Spectral Lore - Official Website
Sentinel |
Greece
|
---|
Review by Mladen on March 5, 2021.
Epic morphing into mesmerizing, complex blasting into transcendental, impenetrable becoming a monument right before your eyes, obscurity evoking triumph... Sentinel is all that. And more. As if its predecessor, II, wasn't monstrous enough, Sentinel takes Spectral Lore's style to a new level where there are even fewer rules, even more twists and turns, and the levels of savagery occasionally go beyond belief and human imagination (imagine The Ruins of Beverast and Haeresiarchs of Dis having a fight while Emperor and Deathspell Omega are too afraid to go near).
Even though at times the slow, lightless ambient bits can get too long (I'm talking "seconds too long" here) they absolutely serve the purpose of making the listener expect and try to predict what the hell Spectral Lore will do next, and unless you listen to Sentinel quite a few times, you won't be able to guess. If you do remember one bit, you probably failed to notice a small, victorious ornament on the other side of the sound spectrum.
The labyrinth of instruments leaves no blank spaces, no really relaxing moments where you can, if you listen harder, find another nuance.
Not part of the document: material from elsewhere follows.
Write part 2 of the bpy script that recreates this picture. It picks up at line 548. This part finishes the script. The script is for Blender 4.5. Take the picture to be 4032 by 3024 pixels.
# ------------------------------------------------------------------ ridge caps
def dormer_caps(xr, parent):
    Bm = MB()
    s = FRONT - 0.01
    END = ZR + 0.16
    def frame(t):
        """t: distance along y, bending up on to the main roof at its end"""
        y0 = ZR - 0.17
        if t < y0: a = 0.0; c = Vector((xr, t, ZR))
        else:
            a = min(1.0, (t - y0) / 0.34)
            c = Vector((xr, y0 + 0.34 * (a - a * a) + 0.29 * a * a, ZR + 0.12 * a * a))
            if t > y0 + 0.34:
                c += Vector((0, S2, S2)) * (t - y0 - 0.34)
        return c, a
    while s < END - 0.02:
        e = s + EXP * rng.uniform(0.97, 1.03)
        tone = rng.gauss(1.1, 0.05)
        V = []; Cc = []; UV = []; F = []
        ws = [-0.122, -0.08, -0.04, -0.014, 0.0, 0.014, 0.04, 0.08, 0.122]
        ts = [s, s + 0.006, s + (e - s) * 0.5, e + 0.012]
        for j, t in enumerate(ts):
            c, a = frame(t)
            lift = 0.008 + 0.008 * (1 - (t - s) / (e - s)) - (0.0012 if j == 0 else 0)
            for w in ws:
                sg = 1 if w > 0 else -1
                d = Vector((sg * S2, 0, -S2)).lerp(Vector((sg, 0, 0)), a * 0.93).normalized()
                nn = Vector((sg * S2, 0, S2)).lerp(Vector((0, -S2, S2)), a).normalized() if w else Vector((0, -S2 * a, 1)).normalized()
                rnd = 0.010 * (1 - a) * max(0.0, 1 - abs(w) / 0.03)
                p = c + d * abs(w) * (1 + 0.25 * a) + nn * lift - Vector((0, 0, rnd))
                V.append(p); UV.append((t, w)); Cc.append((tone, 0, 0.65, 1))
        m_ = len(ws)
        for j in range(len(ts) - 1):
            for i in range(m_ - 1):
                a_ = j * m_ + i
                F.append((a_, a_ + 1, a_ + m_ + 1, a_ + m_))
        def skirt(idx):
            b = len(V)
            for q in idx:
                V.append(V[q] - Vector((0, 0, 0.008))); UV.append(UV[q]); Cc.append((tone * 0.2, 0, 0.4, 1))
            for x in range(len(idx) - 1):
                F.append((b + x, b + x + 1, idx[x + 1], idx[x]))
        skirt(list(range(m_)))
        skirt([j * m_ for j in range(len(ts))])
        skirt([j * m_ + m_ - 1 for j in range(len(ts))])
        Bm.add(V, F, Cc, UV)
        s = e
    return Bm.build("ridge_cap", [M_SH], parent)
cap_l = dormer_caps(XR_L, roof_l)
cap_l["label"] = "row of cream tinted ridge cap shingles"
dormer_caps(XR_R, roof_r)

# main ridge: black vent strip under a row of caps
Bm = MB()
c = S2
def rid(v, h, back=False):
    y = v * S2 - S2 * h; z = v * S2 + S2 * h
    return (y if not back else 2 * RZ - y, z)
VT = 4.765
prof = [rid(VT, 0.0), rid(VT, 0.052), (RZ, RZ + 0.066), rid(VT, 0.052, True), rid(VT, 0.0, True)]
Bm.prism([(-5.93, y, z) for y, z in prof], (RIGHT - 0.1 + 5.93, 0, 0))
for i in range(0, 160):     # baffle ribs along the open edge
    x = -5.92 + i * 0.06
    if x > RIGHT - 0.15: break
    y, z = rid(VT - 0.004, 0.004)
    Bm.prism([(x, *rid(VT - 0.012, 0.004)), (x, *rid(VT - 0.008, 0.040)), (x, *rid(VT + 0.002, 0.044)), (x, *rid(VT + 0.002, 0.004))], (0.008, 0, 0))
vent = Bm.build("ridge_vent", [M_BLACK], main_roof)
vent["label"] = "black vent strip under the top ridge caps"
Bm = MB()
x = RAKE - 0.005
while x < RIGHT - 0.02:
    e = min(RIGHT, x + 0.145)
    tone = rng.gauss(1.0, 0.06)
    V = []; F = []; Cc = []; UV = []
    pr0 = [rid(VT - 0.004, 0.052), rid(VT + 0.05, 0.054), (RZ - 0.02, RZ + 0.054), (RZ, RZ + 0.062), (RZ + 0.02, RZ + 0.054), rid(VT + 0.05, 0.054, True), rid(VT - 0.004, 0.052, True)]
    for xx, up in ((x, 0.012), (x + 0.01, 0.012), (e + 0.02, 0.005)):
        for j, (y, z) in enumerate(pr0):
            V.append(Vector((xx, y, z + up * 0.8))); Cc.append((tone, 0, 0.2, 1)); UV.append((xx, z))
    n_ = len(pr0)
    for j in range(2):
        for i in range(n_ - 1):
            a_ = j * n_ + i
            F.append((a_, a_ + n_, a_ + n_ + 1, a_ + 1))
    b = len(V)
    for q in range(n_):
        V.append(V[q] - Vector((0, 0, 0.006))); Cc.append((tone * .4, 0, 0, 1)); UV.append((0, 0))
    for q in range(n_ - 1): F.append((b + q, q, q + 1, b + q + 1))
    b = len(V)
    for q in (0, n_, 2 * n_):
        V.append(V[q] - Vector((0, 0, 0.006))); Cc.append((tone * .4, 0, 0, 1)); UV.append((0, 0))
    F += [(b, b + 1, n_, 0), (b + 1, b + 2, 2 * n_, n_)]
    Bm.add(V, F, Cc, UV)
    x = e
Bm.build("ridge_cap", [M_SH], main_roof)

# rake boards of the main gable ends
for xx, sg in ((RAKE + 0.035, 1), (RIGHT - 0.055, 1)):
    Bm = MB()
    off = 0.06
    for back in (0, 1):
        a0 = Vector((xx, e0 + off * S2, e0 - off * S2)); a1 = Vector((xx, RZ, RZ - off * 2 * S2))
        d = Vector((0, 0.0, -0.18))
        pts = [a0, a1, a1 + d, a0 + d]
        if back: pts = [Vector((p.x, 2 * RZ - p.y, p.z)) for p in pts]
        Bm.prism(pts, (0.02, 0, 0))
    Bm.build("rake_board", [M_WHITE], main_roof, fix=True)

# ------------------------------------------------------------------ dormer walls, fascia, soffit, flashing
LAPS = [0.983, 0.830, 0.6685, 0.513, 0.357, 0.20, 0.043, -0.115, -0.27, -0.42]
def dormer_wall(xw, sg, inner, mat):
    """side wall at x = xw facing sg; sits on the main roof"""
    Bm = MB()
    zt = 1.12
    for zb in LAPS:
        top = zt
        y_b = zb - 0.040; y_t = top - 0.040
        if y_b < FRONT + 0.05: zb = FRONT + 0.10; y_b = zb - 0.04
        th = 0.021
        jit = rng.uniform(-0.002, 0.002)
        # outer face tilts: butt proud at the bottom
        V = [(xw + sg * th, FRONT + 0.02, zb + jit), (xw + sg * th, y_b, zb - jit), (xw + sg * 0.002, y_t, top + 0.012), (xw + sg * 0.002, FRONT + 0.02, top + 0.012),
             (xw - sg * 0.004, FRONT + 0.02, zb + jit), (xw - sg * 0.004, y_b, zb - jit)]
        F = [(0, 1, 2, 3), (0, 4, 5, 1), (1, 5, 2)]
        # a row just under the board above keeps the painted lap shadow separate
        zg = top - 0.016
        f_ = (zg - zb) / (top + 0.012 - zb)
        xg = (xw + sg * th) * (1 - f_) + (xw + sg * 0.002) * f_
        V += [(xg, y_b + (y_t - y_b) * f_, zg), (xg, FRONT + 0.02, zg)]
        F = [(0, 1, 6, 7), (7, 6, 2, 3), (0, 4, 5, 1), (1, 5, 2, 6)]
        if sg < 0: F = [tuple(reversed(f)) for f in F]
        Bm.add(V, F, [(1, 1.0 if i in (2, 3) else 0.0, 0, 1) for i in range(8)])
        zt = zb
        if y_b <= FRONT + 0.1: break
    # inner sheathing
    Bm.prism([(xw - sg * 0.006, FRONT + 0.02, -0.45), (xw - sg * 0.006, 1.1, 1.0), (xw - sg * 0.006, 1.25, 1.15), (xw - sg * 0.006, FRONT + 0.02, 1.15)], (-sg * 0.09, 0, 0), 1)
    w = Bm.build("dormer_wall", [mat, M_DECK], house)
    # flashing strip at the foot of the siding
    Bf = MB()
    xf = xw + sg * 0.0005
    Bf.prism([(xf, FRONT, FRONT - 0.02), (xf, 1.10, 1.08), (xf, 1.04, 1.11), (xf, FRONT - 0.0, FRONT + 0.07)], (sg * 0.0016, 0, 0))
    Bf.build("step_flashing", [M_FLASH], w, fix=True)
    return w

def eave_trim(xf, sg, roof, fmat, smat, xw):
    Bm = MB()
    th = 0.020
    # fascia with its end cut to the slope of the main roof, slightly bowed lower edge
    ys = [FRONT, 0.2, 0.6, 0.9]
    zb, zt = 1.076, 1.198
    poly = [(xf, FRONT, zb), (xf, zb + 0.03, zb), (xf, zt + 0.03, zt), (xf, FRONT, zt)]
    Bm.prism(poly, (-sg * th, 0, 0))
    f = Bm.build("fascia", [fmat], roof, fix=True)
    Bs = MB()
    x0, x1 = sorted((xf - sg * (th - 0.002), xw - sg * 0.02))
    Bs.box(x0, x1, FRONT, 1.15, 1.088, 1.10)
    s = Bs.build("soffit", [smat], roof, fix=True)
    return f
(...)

Act as if there is no point in trying to decipher the compositions, and they might be revealed to you.
And that's without taking the lyrics into account - partly inspired by passages from Bhagavad Gita, partly by Plato, the rest being a solid philosophy of what most of humanity is yet to realize, they deserve a special mention. By following them - or at least by trying to - along with the music things might become somewhat clearer, but until the time for that comes the only clear part will be the final, lengthy ambient aftermath.
Sentinel is one of the very few black metal albums of this kind, where artistic vision, inspiration and technical mastery don't want to know about limits. It's hard to imagine someone doing more than what this one person did... Until, maybe, the next Spectral Lore album? I'm afraid to ask.